Exhibition Ugo Rondinone shows nature installations at the Lucerne Art Museum

SDA

5.7.2024 - 14:35

The Lucerne Museum of Art is showing works by Swiss artist Ugo Rondinone. The room-filling installations that he has created over the last 30 years take up themes from nature in an easily accessible way.

Keystone-SDA

The art of 59-year-old Rondinone is not aloof. He designed one of the ten exhibition rooms in the Lucerne Art Museum with hundreds of sun drawings made by children. The other rooms of the "Cry Me a River" exhibition (-20.10.2024) also feature motifs that are simple and appeal to everyone.

In the first room, Rondinone placed lightning bolts - a theme that is hardly suitable for sculpture, as Fanni Fetzer, director of the art museum, explained during a tour on Friday. Rondinone solved the problem in a simple but captivating way. He made bronze casts of branches from a tree that was struck by lightning in his garden on Long Island and colored them neon yellow.

It rains and snows

In another room, Rondinone recreated another weather phenomenon, namely rain. He also stretched chains. In another room, he made paper snow trickle down. What the weather installations have in common is that they do not depict nature, but stimulate the viewer's imagination.

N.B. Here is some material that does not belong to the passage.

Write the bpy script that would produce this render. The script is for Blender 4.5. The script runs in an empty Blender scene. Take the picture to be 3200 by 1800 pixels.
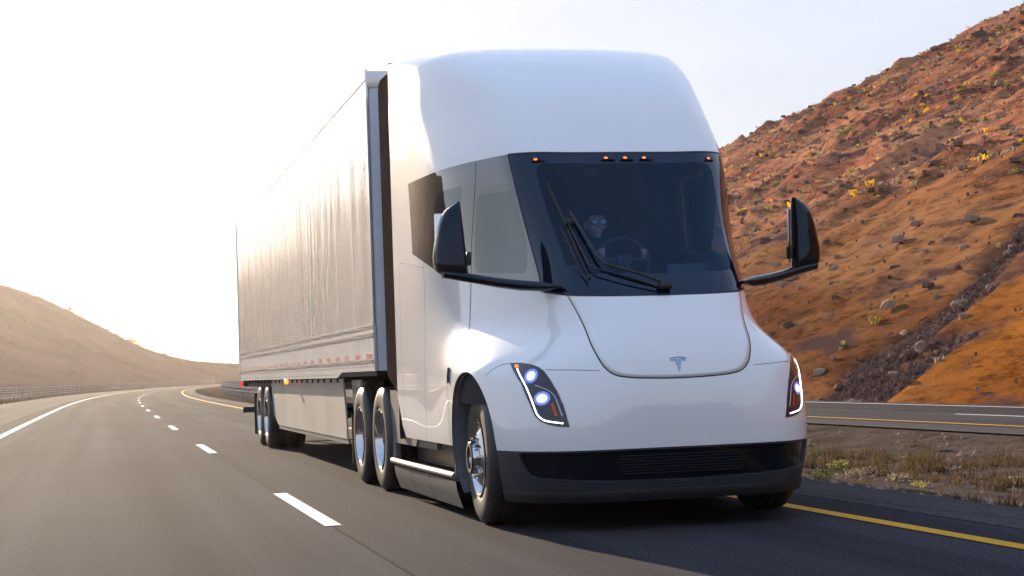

Rondinone populated three rooms with birds, fish and miniature horses made of bronze. They represent the elements of air, water and earth. The figures appear timeless and could have come from an archaeological excavation, according to the exhibition documents.

The same applies to five large cairns. They appear sublime, but never threatening. Rondinone exhibited even larger figures of this kind at Rockefeller Plaza in New York in 2013, while a cairn stands in a traffic circle in Andermatt UR.

Rondinone grew up in Brunnen SZ as the child of Italian immigrants and later moved to New York. For the exhibition in May, he painted a day and night picture of Lake Lucerne as seen from Brunnen using five shades of blue. The paintings stand back-to-back in the middle of the room as an installation and together encompass an entire day.